Becker and Rubinstein must be correct in a broader sense. Investors, too, respond to fear more than risk. When the former outweighs the latter, returns are going to disappoint, and the paucity of those returns will be directly linked to the severity of those largely unwarranted fears.

In a related study cited by Barry Ritholtz, the largely malign role played by fear upon investing has also been highlighted:

"people with brain damage that impaired their ability to experience emotions such as fear outperformed other people in an investment game."

The bottom line is that learning to control your "emotional responsiveness" is an advantage when investing. You are more willing to take calculated gambles with high payoffs when you control fear.
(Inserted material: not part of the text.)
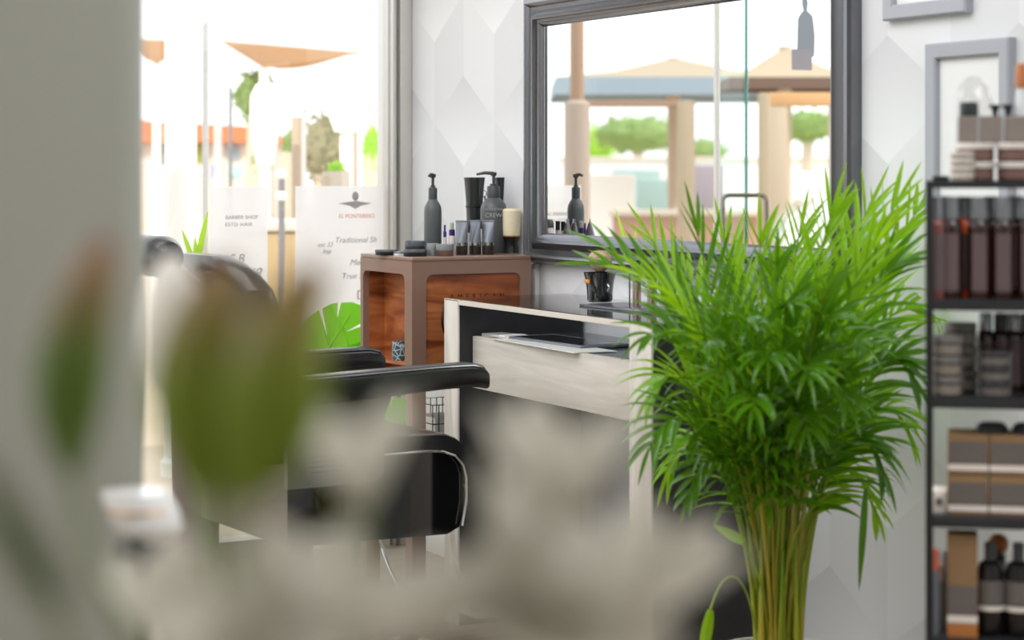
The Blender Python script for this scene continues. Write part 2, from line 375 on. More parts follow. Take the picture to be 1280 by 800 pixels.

Too much caution and being overly reactive to your emotions will hurt your performance. "Some neuroscientists believe good investors may be exceptionally skilled at suppressing emotional reactions. "It's possible that people who are high-risk takers or good investors may have what you call a functional psychopathy," says Antoine Bechara, an associate professor of neurology at the University of Iowa, and a co-author of the study. "They don't react emotionally to things. Good investors can learn to control their emotions in certain ways to become like those people."

The idea that brain damage can lead to superior investment performance will no doubt appeal to many conventional fund managers. Particularly to those long-only failures that have lately, and somewhat amusingly, found hedge fund religion.